The piece measures 0.56 metres by 0.33 metres and is only 0.06 metres thick, so it is not a large object, more the size of a substantial book than a monument. What survives of the carving shows the lower portion of a cross with T-shaped terminals, meaning the arms of the cross end in a horizontal bar rather than tapering to a point, set upon a base and enclosed within a rectangular border formed by two parallel lines running close together to create what is known as a ribbon border. Cross-slabs of this type are early medieval in character, typically associated with Irish monastic sites where they marked graves or served as devotional objects, and the combination of the T-shaped terminals and the simple incised border places this fragment within a recognisable tradition of insular stone carving.

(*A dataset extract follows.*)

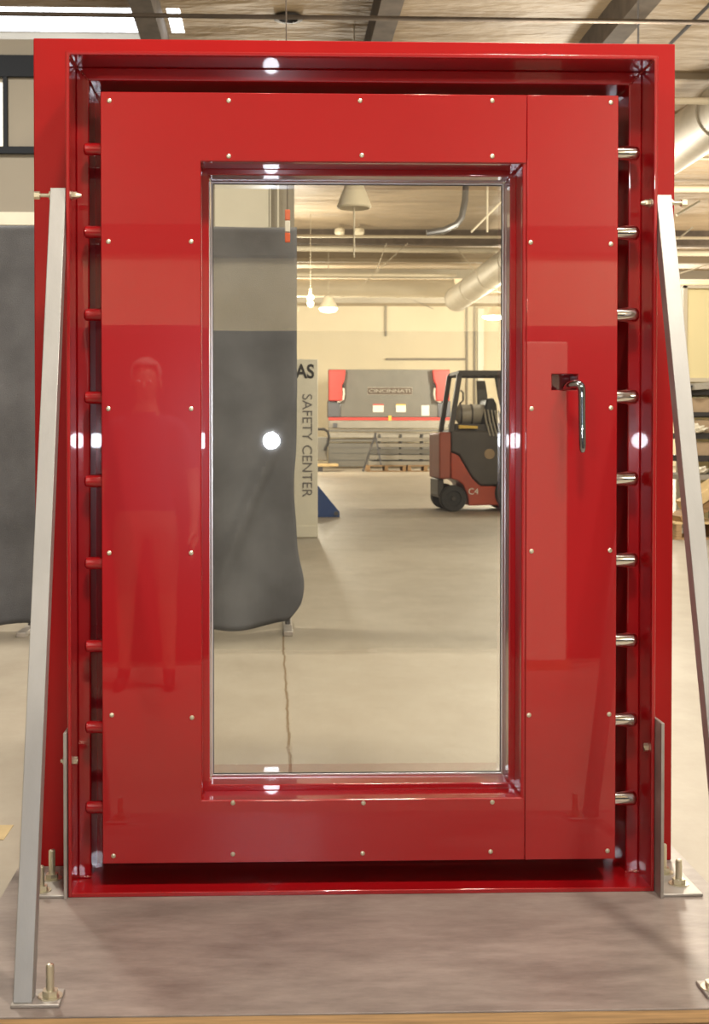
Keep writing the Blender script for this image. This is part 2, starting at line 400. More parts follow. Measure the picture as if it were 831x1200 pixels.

The slab did not begin its recorded life in County Dublin. It was recovered during the 1980s from the graveyard of Gallen Priory in County Offaly, a site with early medieval ecclesiastical origins. How it came to be in Dublin after its recovery from Offaly is not detailed in the available record, compiled by Paul Walsh and uploaded in November 2011, but the transfer itself is part of a broader pattern in which architectural and sculptural fragments from rural or ruined sites end up in collections or institutions elsewhere, sometimes for safekeeping and sometimes through less careful routes. The Gallen Priory graveyard is separately catalogued, and this fragment is cross-referenced to that parent entry.

The present location is recorded as Newtown in the barony of Nethercross, County Dublin, though visitors hoping to see the piece should verify its accessibility before travelling, since fragments of this kind are often held in private custody, local authority storage, or ecclesiastical collections rather than on open display. The object is small enough to be easily overlooked even when accessible, so knowing in advance exactly what to look for, the surviving lower section of the cross composition and the double-line border, helps to make sense of what is otherwise a modest piece of stone. Its interest lies not in scale but in what it preserves of a carving tradition and in the slightly puzzling journey it has made from an Offaly graveyard to a Dublin townland.